Colby may have missed a larger point. But Colby, who was CIA director from 1973 to 1976, and others saw Phoenix as a success, part of a larger set of bureaucratic tools that had proved themselves in Vietnam. In his introduction to
Lost Victory
, his intimate but rather self-justifying postmortem on the Vietnam War, Colby alluded to “right” lessons that could be drawn from Vietnam:

We must distinguish the strategy, or lack thereof, from the tactics and judge them separately to find which are worthy of adding to our national arsenal and which clearly were mistaken and should be rejected. We must sort out the optional from the inevitable aspects of our effort there, the choice of strategy and arms from the certain side effects of the presence of a large military force in an ethnically and culturally foreign community.
4

With the military groping for the “right” approach to Iraq, that reading of the Vietnam War was deeply appealing.
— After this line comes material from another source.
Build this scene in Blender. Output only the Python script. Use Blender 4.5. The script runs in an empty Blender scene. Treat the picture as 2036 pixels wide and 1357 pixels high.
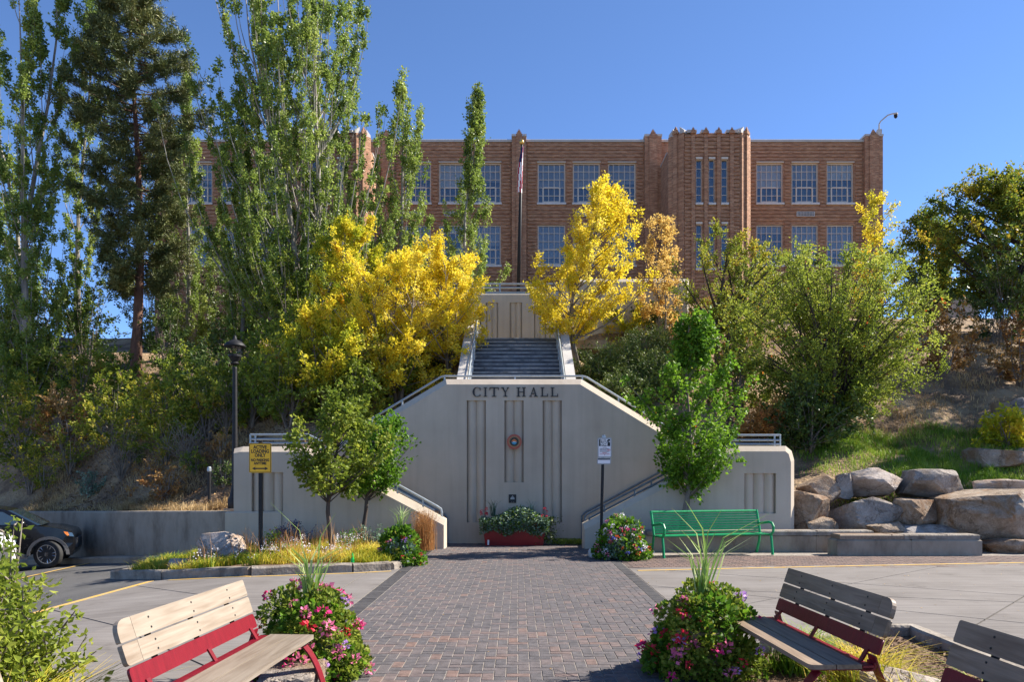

In 2005, General Peter Schoomaker, the Army chief of staff, wrote a foreword to the paperback edition of
Learning to Eat Soup with a Knife: Counterinsurgency Lessons from Malaya and Vietnam
, a book first published in 2002 by Lieutenant Colonel John Nagl, an Army officer who had recently served in Iraq as the operations officer of the First Battalion of the Thirty-fourth Armor Regiment. Coming from the highest-ranking general in the Army, the foreword was a top-level endorsement. “The organizational culture of the U.S. Army, predisposed to fight a conventional enemy that fought using conventional tactics, overpowered innovative ideas from within the Army and from outside it,” Schoomaker wrote of the experience in Vietnam. “As a result, the U.S. Army was not as effective at learning as it should have been, and its failures in Vietnam had grave implications for both the Army and the nation.”